FIELD: oil and gas industry.SUBSTANCE: invention relates to the oil and gas industry and can be used in geophysical surveys of wells. The device with many sensors with different parameters is a stationary system for monitoring the production of reservoirs in directional and horizontal wells (fields) for long-term monitoring of the reservoir along the inflow profile. The device includes a variety of sensors with different parameters to control the operation of reservoirs using many methods: thermometry, thermal indication of inflow, noise logging, flow measurement, pressure, moisture logging, resistivity logging, density logging with an accurate reference to the depth of the borehole using natural rock radioactivity (gamma background) and collar locator. The device includes a ground recorder, a hermetically sealed cable entry into the borehole, a device propeller and a multi-sensor borehole device that is lowered into the borehole on a geophysical cable before installing a production pump. The device allows obtaining information about the formation profile by many methods with precise reference to the depth of the well without moving the multi-sensor device by simultaneously reading data from the sensors of the same name. The device has a downhole multi-sensor device with a length of 50 to 150 meters, which includes many sensors with different parameters. Sensors of the same name are spaced from each other along the entire length of the device at a distance from 0.4 to 20 meters. The device is assembled from rigidly coupled modules with a length of 1 to 5 meters.EFFECT: increasing the information content of the data, increasing the efficiency and reliability of the device.1 cl, 3 dwg

Description

The invention relates to the oil and gas industry and can be used in geophysical surveys of wells. The device is a stationary system for monitoring the exploitation of fields. The device is installed under the production pumps: electric centrifugal (ESP), sucker rod (SRP), screw, ejector, etc. and allows you to receive information when the pumps are running in the operating mode of the well. To conduct research using this device, it is not required to remove the production pump from the well, it does not require anti-gushing measures, and the use of a logging geophysical elevator is not required.

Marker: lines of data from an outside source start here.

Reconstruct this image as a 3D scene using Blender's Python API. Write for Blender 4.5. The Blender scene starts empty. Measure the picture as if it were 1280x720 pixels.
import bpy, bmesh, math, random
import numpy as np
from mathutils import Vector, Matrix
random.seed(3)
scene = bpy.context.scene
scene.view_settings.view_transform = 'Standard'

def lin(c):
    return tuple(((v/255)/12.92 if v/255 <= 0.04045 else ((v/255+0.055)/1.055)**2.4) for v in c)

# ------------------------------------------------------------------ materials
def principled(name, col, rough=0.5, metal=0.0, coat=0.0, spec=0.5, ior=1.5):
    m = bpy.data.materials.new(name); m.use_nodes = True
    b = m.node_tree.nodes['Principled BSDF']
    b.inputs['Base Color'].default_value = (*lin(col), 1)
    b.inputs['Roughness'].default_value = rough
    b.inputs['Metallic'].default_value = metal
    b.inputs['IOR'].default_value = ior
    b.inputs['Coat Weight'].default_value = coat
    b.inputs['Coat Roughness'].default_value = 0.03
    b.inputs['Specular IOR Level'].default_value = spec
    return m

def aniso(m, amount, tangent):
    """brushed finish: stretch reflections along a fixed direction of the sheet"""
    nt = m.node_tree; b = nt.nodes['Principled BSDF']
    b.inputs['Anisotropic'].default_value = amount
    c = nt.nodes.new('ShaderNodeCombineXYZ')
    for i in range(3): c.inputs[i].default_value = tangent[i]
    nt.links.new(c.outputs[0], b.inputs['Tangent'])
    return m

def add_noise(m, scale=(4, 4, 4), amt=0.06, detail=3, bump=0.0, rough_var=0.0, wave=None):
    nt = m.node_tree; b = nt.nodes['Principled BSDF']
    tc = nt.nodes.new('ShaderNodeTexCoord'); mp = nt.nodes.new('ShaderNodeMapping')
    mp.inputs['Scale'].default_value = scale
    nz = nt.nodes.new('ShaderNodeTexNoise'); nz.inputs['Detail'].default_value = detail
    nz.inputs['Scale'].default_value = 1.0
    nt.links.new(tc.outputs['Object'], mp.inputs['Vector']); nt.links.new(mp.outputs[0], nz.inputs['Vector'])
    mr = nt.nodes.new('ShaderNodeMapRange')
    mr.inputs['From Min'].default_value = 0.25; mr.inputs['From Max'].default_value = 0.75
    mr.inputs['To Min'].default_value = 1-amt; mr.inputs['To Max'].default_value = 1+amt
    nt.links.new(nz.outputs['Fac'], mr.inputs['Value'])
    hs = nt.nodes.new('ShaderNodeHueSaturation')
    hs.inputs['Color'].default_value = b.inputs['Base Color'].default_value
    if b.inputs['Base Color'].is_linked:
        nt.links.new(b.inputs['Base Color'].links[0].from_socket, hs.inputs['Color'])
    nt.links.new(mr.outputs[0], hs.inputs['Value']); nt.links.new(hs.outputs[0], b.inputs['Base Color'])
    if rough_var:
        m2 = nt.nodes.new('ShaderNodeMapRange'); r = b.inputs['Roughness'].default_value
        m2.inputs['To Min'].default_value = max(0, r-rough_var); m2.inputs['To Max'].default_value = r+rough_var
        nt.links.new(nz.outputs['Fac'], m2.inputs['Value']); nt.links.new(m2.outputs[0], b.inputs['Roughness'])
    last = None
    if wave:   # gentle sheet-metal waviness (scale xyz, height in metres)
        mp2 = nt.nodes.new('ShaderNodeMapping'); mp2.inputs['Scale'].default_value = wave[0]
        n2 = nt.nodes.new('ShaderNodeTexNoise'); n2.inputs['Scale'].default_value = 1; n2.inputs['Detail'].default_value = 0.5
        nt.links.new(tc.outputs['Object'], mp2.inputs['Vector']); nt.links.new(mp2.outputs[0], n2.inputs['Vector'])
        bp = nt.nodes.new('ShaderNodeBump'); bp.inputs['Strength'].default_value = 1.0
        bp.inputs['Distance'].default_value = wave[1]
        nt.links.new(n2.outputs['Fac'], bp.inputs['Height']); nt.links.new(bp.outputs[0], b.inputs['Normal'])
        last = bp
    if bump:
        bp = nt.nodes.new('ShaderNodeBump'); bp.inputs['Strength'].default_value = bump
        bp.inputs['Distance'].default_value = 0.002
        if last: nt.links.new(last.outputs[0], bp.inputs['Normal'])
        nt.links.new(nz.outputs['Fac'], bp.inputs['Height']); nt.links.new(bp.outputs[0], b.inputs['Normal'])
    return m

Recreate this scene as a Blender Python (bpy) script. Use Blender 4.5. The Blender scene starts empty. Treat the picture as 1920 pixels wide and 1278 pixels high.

There are three similar devices that are similar in their functional and design characteristics.

A device with a vertical drum for moving downhole tools under a production pump is known (see patent RU No. 2505662, IPC Е21В 23/14, Е21В 47/01, dated 02.07.2012), in which the flow profile is recorded by a small-sized multi-parameter downhole tool when it moves in the column in the bottomhole part of the formation. The device is one of the varieties of downhole cable winches and is installed under a production pump (such as ESP - electric centrifugal pump or SRP - sucker rod pump). To move the device, the device contains an electric drive that rotates a vertically located drum through a gearbox, on which a flexible geophysical cable is wound, with a geophysical device fixed from below with various parameters. The device contains a stacker for evenly laying the cable on the drum. The stacker at the end points switches the upper or lower limit switches, which, when triggered, help to reverse the direction of movement of the device. During the movement of the downhole tool, information is recorded with reference to the depth of the directional well. In the study interval, the downhole tool records information about the inflow profile from the formation with reference to the well depth using the following methods: location of couplings; natural gamut background; thermometry; pressure; moisture measurement; resistivity measurement; thermal indication of inflow; flow measurement, etc. The operator from the wellhead controls the direction of rotation of the drum and records the incoming information from the device in depth to the geophysical recorder in real time. You can also record at a specific point not in depth, but in time. These studies can be carried out remotely using communication facilities.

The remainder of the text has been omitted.